4 unexpected things that affect your children’s mood

As a parent, your child’s mood plays a significant role in your overall peace of mind. When your children are happy and calm, you can get chores done and actually feel sane. On the other hand, if they are irritable, angry, or sad, you will hardly find the time to do anything besides worry and panic.

The good news is that there are specific, everyday factors that affect children’s moods. Most parents don’t even notice these things but understanding and addressing them can make your life easier. Here are 4 things that affect your child’s mood.

Screen time

Screen time can help you keep your children occupied and engaged. And there are fun and educational shows that teach them valuable lessons, making the screen time worth it.

The problem is that too much screen time can affect your child’s mood in a myriad of ways. One study by the AAP found that children who spent more than two hours in front of a screen every day had psychological difficulties.

Some of the negative effects of too much screen time discovered include increased irritability, depression, mood swings and tantrums, and trouble sleeping. All of these mean less peace of mind for you as a parent. 

Our suggestion

The obvious solution is to limit your children’s screen time. However, this creates another problem for you because you have to find other activities to keep your children engaged.

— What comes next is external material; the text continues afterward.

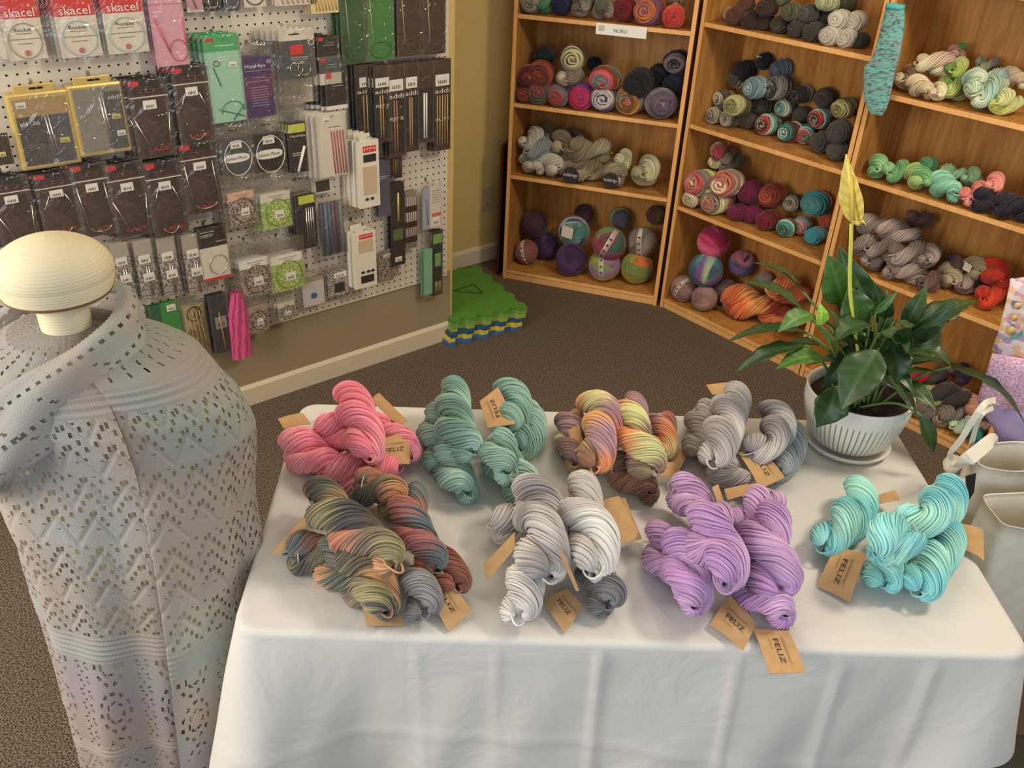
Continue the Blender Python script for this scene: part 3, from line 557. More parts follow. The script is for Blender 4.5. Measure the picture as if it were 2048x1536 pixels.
# ------------------------------------------------------------------ peace lily
POT = onz(1690, 887, TZ) + [0, 0, .0022]
VC = mat('glazed_ceramic', rough=.35, spec=.5); _a = N(VC, 'ShaderNodeVertexColor', layer_name='col'); L(VC, _a, 0, VC.node_tree.nodes['Principled BSDF'], 'Base Color')
LEAF = mat('leaf', rough=.38, spec=.5); _a = N(LEAF, 'ShaderNodeVertexColor', layer_name='col'); L(LEAF, _a, 0, LEAF.node_tree.nodes['Principled BSDF'], 'Base Color')
def plant():
    r = empty('potted_peace_lily', tuple(POT), 'peace lily with dark leaves and one pale yellow flower in a ribbed white pot', 'potted plant')
    k = 448; nr = 56; hp = .128; V = []; C = []; w_ = np.array(lin((224, 224, 216))); dk = np.array(lin((70, 72, 70)))
    prof = [(.050, .010), (.066, .012), (.076, .022), (.084, .036), (.091, .055), (.096, .075), (.099, .088), (.1005, .095), (.1015, .102), (.1015, .112), (.1005, .119), (.1015, .122), (.1025, .126), (.100, .128), (.096, .125), (.095, .105), (.094, .08)]
    for (R, z) in prof:
        for j in range(k):
            a = 2 * math.pi * j / k; q = (j % (k // nr)); g = 0; c = w_
            if .015 < z < .09 and q == 0: g = -.0028; c = dk
            elif .015 < z < .09 and q in (1, k // nr - 1): c = w_ * .86
            if .094 < z < .1195 and R > .1: g = .0012 * abs(math.sin(a * 14 + z * 160)) - .0006; c = w_ * .97
            V.append(((R + g) * math.cos(a), (R + g) * math.sin(a), z)); C.append(c)
    n = len(prof); i, j = np.meshgrid(np.arange(n - 1), np.arange(k), indexing='ij'); F = np.stack([i * k + j, i * k + (j + 1) % k, (i + 1) * k + (j + 1) % k, (i + 1) * k + j], -1).reshape(-1, 4)
    np_mesh('pot', V, F, VC, r, np.array(C))
    MB().lathe([(.001, .003), (.062, .003), (.072, .006), (.082, .014), (.085, .014), (.086, .011), (.078, .001), (.06, 0), (.001, 0)], 64).build('saucer', mat('white_glaze', lin((226, 222, 212)), .35), r, smooth=True)
    rg = random.Random(4); m = MB(); P = [[((.094 * t) * math.cos(a), (.094 * t) * math.sin(a), .104 + rg.uniform(-.004, .006)) for a in np.linspace(0, 2 * math.pi, 49)[:-1]] for t in (0.01, .15, .3, .45, .6, .75, .88, 1)]
    m.grid(P, close=True).build('soil', noisy(mat('dark_soil', rough=.9), lin((34, 24, 20)), lin((74, 52, 42)), 90, bump=1, bdist=.006), r)
    mbs = MB()
    g1 = np.array(lin((42, 68, 32))); g2 = np.array(lin((78, 116, 52))); pale = np.array(lin((120, 160, 96)))
    def leaf(b, t, w, arch, col, cup=.25, roll=0, name='leaf'):
        b = np.array(b); t = np.array(t); n = 26; m_ = 11; ax = t - b; Ln = np.linalg.norm(ax); up = np.array([0, 0, 1.]) if abs(unit(ax)[2]) < .8 else unit(np.array([0, -1., .4]))
        side = unit(np.cross(ax, up)); nn = unit(np.cross(side, ax)); P = []; C = []
        side, nn = side * math.cos(roll) + nn * math.sin(roll), nn * math.cos(roll) - side * math.sin(roll)
        for i in range(n):
            s = i / (n - 1); ww = w * (math.sin(math.pi * min(1, s ** .74 * .99 + .005)) ** 1.12) + .0005; c = b + ax * s + nn * (arch * math.sin(math.pi * s) ) ; row = []; cr = []
            for j in range(m_):
                v = (j / (m_ - 1) - .5) * 2; wv = .07 * math.sin(s * 22 + v * 2) * abs(v) ** 2
                row.append(c + side * (v * ww) + nn * (abs(v) * ww * cup + wv * ww)); k_ = col * (1 + .16 * math.sin((s * 26 - abs(v) * 4) * 1.6)); cr.append(col * 1.7 if j == m_ // 2 else k_)
            P += row; C += cr
        i, j = np.meshgrid(np.arange(n - 1), np.arange(m_ - 1), indexing='ij'); F = np.stack([i * m_ + j, i * m_ + j + 1, (i + 1) * m_ + j + 1, (i + 1) * m_ + j], -1).reshape(-1, 4)
        o = np_mesh(name, P, F, LEAF, r, np.array(C)); md = o.modifiers.new('s', 'SOLIDIFY'); md.thickness = .0006; return o
    def at(x, y, dy): return onpl(x, y, (0, POT[1] + dy, 0), (0, 1, 0)) - POT
    LV = [(1607,624,1487,563,19,.02,.05,0,.012),(1607,584,1506,525,17,.09,.12,0,.012),(1616,666,1452,684,18,-.02,-.04,0,.015),(1610,690,1467,748,19,-.05,-.10,0,.012),(1648,715,1552,738,20,-.06,-.10,2,.012),
          (1624,628,1555,665,16,-.05,-.09,1,.01),(1686,606,1655,508,26,.02,.0,1,.008),(1722,645,1678,492,30,.07,.09,0,.01),(1716,645,1696,572,24,-.03,-.03,1,.006),(1838,662,1953,602,25,.0,.05,0,.012),
          (1822,716,1884,664,24,.03,.06,0,.01),(1790,640,1826,692,17,.0,-.03,0,.01),(1810,730,1925,732,16,-.03,.0,0,.012),(1900,734,2052,850,20,-.02,-.10,0,.02),(1756,700,1680,822,30,-.10,-.155,0,.014),
          (1672,775,1633,855,26,-.09,-.115,0,.012),(1764,752,1838,842,22,-.08,-.10,0,.01),(1760,664,1820,712,26,-.06,-.09,0,.012),(1738,648,1668,684,24,-.07,-.10,0,.012),(1783,690,1793,768,22,-.06,-.10,0,.012),
          (1641,652,1640,606,10,-.05,-.05,3,.004),(1749,628,1795,583,6,.0,.0,2,.003),(1842,830,1868,906,11,-.09,-.10,0,.006),(1700,690,1640,780,15,-.02,-.05,0,.01),(1745,690,1700,640,22,.05,.05,0,.01),(1770,650,1745,560,16,.07,.07,0,.01),
          (1770,720,1742,780,20,-.03,-.06,0,.01),(1640,690,1560,700,14,.05,.06,0,.01),(1800,750,1880,745,9,-.06,-.06,0,.006)]
    cols = [g1, g1 * .6 + g2 * .6, g2 * 1.05, np.array(lin((150, 190, 70)))]
    for q, (bx, by, tx, ty, w, d0, d1, ci, ar) in enumerate(LV):
        b = at(bx, by, d0); t = at(tx, ty, d1); leaf(b, t, w * 1.32 / 1030, ar, cols[ci] * rg.uniform(.85, 1.15), roll=rg.uniform(-.2, .2))
        a = rg.uniform(0, 6.28); s0 = np.array([.025 * math.cos(a) + .1 * b[0], .025 * math.sin(a) + .1 * b[1], .10])
        C_, _ = smooth_path([s0, (s0 * .45 + b * .55) + [0, 0, .02], b, b + (t - b) * .06], 14)
        o = MB().tube(C_, [.0026] * 13 + [.0012], 6).build('petiole', mat('petiole_green', lin((96, 130, 66)), .5) if q == 0 else bpy.data.materials['petiole_green'], r, smooth=True)
    for q in range(26):
        a = q * 2.4 + .3; el = rg.uniform(.5, 1.15); rad = rg.uniform(.03, .06); b = np.array([.02 + rad * math.cos(a), rad * math.sin(a), rg.uniform(.17, .25)]); ln = rg.uniform(.09, .13)
        t = b + ln * np.array([math.cos(a) * math.cos(el), math.sin(a) * math.cos(el), math.sin(el) * rg.choice([1, 1, -.2])]); leaf(b, t, rg.uniform(.013, .020), .012, g1 * rg.uniform(.8, 1.3), roll=rg.uniform(-.4, .4))
        MB().tube(smooth_path([np.array([.01 * math.cos(a), .01 * math.sin(a), .10]), (b * .5 + np.array([0, 0, .07])), b], 8)[0], .0024, 6).build('petiole', bpy.data.materials['petiole_green'], r, smooth=True)
    sy = mat('yellow_green_stem', lin((214, 214, 96)), .5); s1 = at(1700, 585, -.04); s2 = at(1703, 448, -.05)
    MB().tube(smooth_path([np.array([.01, -.01, .10]), s1 * .5 + np.array([.005, -.01, .05]), s1, s2], 16)[0], .0034, 8).build('flower_stem', sy, r, smooth=True)
    yl = np.array(lin((232, 210, 110))); leaf(at(1716, 452, -.05), at(1692, 308, -.055), 20 / 1080, .004, yl, cup=.5, roll=.7, name='flower_spathe')
    leaf(at(1704, 440, -.052), at(1734, 452, -.055), 11 / 1080, .003, yl * .95, cup=.3, name='spathe_lobe')
    MB().tube([at(1706, 440, -.06), at(1703, 350, -.062)], [.0042, .0025], 10).build('flower_spadix', mat('spadix_yellow', lin((226, 200, 96)), .7), r, smooth=True)
plant()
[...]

Some activities you can try include:

  • Get them some old school games and easy puzzles
  • Have them make their own cartoon characters with crayons
  • Let them go outside and play
  • Have them build a fort

Poor communication

Child psychologists have found that children often misbehave and throw tantrums as a way to communicate. They believe that kids do these things to get their parents’ attention and communicate some desires that they have.

That’s why great communication can help to keep your kids well behaved and less likely to act out, ruining your day. 

Our suggestion

Here are some helpful suggestions on how to create and maintain an open line of communication with your children:

  • Eat meals together. Even though you may have very different foods, eating meals together can give your children a chance to speak up and say what’s on their minds. Many families choose dinner time because it’s the end of the day and they can easily talk about recent events.
  • Ask specific questions. Every parent knows that “how was school” is always followed with “fine.” Instead, ask specific questions about teachers and classmates that your children may have mentioned. Psychologists found that children are more comfortable sharing when they are not the center of discussion.
  • Accept that their feelings are valid. As an adult, the world of children is very foreign to you. It’s very easy to dismiss your kid’s complaints as childish and silly. But these complaints are real to your child and acknowledging that can help them open up further.

Dull colors

Colors have such a powerful impact on a child’s psychological development. That’s why new parents are always advised to select bright, bold colors for the nursery. They can be exciting for the kids, stimulate their curiosity, and make them more pleasant. 

But this doesn’t necessarily mean dull colors are bad. It also doesn’t mean that you can automatically change your child’s mood by exposing them to bright colors. However, by paying attention to the color of your child’s walls and clothes, you increase the chances that they’ll be in a great mood.

Here are some of the most exciting colors and the ways that they can affect your child

  • Red: the color red is extremely stimulating and is often associated with excitement and strength (think superman’s cape)
  • Pink: Even though it’s commonly associated with femininity, pink is actually the color of calmness. Think of it as the lighter, more passive sibling of the color red.
  • Yellow: Some studies suggest that the color yellow is a memory and concentration booster. It is also the color of the sun and can represent life, energy, and freedom.
  • Blue and Green: Blue and green are very common colors for child and adult bedrooms and they can stimulate feelings of peace and calmness.
  • Orange: Orange lies between the other warm colors and even though it’s less stimulating than red, it’s more so than yellow.  

Our suggestion

Unfortunately, there isn’t a one size fits all approach here. One thing that does help is dressing your kids in colors that they love. More often than not, these are brightly colored clothes with cartoon characters and whimsical prints. 

Be sure to keep this in mind the next time you shop for their clothes. It may just keep them satisfied and well behaved.

The wrong foods

Sooner or later, every parent learns how sugar affects children. They become hyperactive and giddy, followed by a sugar crash that sends them straight to sleep. But scientists have found that some other foods can affect your child’s mood as well.

Children react differently to these, and some kids may experience a more severe reaction than others. But as a parent, you want to take every win you can so we’re going to share some examples here. Some of the foods that affect children’s mood include:

Artificial coloring: Artificial coloring can affect children in such profound ways that countries like Norway and Austria have banned it. It has been linked to anxiety, hyperactivity, ADHD, and certain behavioral changes.

Preservatives: Preservatives like Sodium benzoate, Monosodium glutamate, and some nitrates have been shown to cause behavioral problems in children including hyperactivity and mood swings.

Our suggestion

This is a tricky one because you can’t exactly cut out all foods that contain artificial coloring, sugar, or preservatives. What you can do is watch to see which ones affect your children the most. 

It’s helpful to keep a food journal to see how your children react to certain foods. You can then limit their consumption accordingly.